- **Exercise description**
Exactly retype the lines of the material from its first line to the line with "6.36).build('stiffener', 'beam', bm_)", including both.
--- Given material ---
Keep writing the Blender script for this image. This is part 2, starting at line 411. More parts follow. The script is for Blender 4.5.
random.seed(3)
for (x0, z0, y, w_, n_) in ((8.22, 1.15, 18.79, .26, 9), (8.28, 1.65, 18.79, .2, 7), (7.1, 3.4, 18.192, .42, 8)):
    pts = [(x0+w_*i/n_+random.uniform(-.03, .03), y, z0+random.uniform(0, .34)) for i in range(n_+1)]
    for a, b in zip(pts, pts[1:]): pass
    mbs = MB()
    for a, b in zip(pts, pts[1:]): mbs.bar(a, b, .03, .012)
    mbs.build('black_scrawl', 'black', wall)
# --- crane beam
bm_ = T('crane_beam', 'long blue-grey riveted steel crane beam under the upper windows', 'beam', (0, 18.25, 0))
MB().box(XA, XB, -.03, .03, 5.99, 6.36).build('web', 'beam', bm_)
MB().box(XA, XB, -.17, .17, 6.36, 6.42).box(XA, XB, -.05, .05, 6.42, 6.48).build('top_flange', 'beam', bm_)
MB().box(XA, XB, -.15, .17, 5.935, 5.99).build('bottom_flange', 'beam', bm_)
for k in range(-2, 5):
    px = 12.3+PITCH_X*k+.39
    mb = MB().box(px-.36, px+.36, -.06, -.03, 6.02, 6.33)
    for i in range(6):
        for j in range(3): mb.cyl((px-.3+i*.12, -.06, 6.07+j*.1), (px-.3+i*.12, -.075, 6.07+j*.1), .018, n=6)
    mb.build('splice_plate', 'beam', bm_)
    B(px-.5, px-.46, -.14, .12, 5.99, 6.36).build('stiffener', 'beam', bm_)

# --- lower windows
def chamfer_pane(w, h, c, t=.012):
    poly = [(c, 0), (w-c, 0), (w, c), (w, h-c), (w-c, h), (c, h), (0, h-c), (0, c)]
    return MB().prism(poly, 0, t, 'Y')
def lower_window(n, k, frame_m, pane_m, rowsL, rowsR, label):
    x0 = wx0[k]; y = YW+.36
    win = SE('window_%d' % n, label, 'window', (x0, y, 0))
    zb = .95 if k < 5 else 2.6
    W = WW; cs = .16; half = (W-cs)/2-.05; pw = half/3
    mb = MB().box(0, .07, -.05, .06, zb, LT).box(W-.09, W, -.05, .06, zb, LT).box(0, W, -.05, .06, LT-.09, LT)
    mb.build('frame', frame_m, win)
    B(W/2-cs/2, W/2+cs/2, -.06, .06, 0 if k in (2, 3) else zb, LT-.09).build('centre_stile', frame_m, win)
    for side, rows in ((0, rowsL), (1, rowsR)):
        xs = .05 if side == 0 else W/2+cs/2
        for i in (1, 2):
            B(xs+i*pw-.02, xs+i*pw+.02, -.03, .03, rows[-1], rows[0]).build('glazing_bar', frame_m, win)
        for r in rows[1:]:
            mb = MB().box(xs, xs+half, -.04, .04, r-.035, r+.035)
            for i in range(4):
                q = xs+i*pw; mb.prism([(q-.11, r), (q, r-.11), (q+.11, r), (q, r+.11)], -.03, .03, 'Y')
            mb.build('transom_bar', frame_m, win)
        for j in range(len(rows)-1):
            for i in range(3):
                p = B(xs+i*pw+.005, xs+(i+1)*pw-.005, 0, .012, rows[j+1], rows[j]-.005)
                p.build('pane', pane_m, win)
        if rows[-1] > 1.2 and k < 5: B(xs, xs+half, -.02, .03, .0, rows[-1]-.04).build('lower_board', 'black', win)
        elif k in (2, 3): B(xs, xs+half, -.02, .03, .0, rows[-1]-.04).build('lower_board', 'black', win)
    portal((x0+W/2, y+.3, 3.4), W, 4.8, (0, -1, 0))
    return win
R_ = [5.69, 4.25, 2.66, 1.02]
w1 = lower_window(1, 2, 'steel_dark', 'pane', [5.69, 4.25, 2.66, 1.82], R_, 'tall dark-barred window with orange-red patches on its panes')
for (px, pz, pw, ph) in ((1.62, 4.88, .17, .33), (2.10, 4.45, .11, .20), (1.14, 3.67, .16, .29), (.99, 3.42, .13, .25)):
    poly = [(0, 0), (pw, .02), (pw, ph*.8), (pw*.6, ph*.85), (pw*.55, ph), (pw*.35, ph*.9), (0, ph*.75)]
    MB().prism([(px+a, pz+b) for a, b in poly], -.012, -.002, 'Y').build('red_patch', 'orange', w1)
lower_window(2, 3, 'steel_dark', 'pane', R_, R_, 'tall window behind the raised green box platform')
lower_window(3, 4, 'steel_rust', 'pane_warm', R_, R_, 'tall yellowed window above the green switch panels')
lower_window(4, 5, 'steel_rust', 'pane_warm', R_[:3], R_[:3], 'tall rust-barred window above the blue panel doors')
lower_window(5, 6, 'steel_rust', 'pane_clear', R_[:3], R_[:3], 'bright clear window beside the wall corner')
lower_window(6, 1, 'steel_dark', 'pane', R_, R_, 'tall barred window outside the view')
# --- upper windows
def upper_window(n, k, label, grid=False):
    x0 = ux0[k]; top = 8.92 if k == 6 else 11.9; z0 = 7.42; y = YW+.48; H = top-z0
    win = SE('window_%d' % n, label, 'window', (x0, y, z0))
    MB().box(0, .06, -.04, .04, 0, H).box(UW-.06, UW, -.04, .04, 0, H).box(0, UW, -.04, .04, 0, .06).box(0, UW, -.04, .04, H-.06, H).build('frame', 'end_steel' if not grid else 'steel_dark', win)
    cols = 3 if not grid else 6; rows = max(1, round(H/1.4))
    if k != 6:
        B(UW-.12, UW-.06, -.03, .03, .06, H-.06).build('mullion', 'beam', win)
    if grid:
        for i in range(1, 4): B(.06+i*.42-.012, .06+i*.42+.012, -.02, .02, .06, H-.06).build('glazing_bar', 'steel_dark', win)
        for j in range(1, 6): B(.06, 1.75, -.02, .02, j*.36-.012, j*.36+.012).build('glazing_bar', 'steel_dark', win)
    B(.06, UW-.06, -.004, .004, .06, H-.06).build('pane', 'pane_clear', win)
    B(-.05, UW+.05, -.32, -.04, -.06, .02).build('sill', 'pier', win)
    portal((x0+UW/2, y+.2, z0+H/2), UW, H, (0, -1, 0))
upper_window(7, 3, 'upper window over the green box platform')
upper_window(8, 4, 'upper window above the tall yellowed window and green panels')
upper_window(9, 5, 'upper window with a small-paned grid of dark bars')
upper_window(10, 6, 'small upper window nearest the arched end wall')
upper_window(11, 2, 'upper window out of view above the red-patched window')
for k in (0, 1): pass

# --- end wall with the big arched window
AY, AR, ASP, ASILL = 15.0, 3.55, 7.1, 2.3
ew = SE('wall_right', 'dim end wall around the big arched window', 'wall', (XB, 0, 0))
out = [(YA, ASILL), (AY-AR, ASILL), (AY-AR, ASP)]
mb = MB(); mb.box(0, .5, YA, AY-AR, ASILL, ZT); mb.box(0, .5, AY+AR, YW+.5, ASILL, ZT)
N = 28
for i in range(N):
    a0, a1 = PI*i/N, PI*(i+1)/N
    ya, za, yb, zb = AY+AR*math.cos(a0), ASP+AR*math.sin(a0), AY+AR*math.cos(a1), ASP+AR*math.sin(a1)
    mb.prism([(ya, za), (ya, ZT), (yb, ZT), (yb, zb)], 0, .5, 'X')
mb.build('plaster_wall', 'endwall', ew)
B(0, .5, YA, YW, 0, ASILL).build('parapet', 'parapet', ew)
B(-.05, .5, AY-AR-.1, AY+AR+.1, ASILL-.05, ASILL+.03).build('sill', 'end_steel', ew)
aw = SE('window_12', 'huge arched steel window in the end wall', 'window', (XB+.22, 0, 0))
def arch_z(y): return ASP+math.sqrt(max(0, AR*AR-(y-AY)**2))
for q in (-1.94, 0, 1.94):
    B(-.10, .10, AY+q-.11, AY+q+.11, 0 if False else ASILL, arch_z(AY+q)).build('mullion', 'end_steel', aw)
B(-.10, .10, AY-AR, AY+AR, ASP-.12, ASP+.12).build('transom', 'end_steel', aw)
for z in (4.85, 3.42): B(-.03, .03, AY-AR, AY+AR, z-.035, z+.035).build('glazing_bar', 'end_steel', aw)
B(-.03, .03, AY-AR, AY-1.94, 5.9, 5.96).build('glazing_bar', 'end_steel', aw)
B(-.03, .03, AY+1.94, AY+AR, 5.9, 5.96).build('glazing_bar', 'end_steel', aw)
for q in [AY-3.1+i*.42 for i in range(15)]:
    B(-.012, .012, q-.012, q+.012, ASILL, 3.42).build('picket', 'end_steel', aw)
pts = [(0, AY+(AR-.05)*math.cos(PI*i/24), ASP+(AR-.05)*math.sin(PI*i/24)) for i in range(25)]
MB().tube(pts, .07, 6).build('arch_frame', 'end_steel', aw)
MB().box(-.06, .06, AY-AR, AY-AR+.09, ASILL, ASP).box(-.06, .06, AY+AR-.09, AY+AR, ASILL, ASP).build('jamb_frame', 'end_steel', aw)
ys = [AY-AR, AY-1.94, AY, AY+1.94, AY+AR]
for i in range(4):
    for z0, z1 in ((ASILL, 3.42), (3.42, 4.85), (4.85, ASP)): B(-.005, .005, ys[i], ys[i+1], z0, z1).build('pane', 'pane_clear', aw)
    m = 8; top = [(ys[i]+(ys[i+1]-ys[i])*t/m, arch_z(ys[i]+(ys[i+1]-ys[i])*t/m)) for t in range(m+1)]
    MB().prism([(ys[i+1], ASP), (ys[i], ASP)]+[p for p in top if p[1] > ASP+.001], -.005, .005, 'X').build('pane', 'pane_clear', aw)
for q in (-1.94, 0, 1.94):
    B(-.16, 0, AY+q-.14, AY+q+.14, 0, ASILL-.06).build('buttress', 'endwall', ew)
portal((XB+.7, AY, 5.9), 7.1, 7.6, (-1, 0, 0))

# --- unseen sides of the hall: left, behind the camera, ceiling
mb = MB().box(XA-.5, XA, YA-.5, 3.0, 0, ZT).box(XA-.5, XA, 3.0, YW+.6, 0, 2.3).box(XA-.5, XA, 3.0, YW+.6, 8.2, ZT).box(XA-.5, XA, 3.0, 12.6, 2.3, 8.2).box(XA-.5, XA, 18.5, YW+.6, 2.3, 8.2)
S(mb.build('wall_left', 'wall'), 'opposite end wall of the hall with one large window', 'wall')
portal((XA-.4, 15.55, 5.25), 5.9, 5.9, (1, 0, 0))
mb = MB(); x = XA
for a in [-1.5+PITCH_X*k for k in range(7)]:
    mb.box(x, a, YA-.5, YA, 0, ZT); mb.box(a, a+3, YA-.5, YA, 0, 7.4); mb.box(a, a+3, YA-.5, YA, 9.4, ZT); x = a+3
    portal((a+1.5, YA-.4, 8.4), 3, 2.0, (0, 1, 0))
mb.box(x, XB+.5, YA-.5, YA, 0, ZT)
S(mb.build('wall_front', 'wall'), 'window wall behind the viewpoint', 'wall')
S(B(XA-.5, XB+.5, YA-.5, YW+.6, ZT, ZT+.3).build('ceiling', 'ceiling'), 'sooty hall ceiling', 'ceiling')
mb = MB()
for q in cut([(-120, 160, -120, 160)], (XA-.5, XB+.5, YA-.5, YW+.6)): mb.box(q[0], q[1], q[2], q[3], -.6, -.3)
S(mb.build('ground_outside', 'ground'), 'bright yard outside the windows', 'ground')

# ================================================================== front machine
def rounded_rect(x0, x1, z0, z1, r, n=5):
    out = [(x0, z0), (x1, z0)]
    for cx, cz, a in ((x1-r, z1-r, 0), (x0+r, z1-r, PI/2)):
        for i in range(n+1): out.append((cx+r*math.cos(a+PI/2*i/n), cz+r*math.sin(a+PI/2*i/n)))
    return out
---
- **Exercise output**
Keep writing the Blender script for this image. This is part 2, starting at line 411. More parts follow. The script is for Blender 4.5.
random.seed(3)
for (x0, z0, y, w_, n_) in ((8.22, 1.15, 18.79, .26, 9), (8.28, 1.65, 18.79, .2, 7), (7.1, 3.4, 18.192, .42, 8)):
    pts = [(x0+w_*i/n_+random.uniform(-.03, .03), y, z0+random.uniform(0, .34)) for i in range(n_+1)]
    for a, b in zip(pts, pts[1:]): pass
    mbs = MB()
    for a, b in zip(pts, pts[1:]): mbs.bar(a, b, .03, .012)
    mbs.build('black_scrawl', 'black', wall)
# --- crane beam
bm_ = T('crane_beam', 'long blue-grey riveted steel crane beam under the upper windows', 'beam', (0, 18.25, 0))
MB().box(XA, XB, -.03, .03, 5.99, 6.36).build('web', 'beam', bm_)
MB().box(XA, XB, -.17, .17, 6.36, 6.42).box(XA, XB, -.05, .05, 6.42, 6.48).build('top_flange', 'beam', bm_)
MB().box(XA, XB, -.15, .17, 5.935, 5.99).build('bottom_flange', 'beam', bm_)
for k in range(-2, 5):
    px = 12.3+PITCH_X*k+.39
    mb = MB().box(px-.36, px+.36, -.06, -.03, 6.02, 6.33)
    for i in range(6):
        for j in range(3): mb.cyl((px-.3+i*.12, -.06, 6.07+j*.1), (px-.3+i*.12, -.075, 6.07+j*.1), .018, n=6)
    mb.build('splice_plate', 'beam', bm_)
    B(px-.5, px-.46, -.14, .12, 5.99, 6.36).build('stiffener', 'beam', bm_)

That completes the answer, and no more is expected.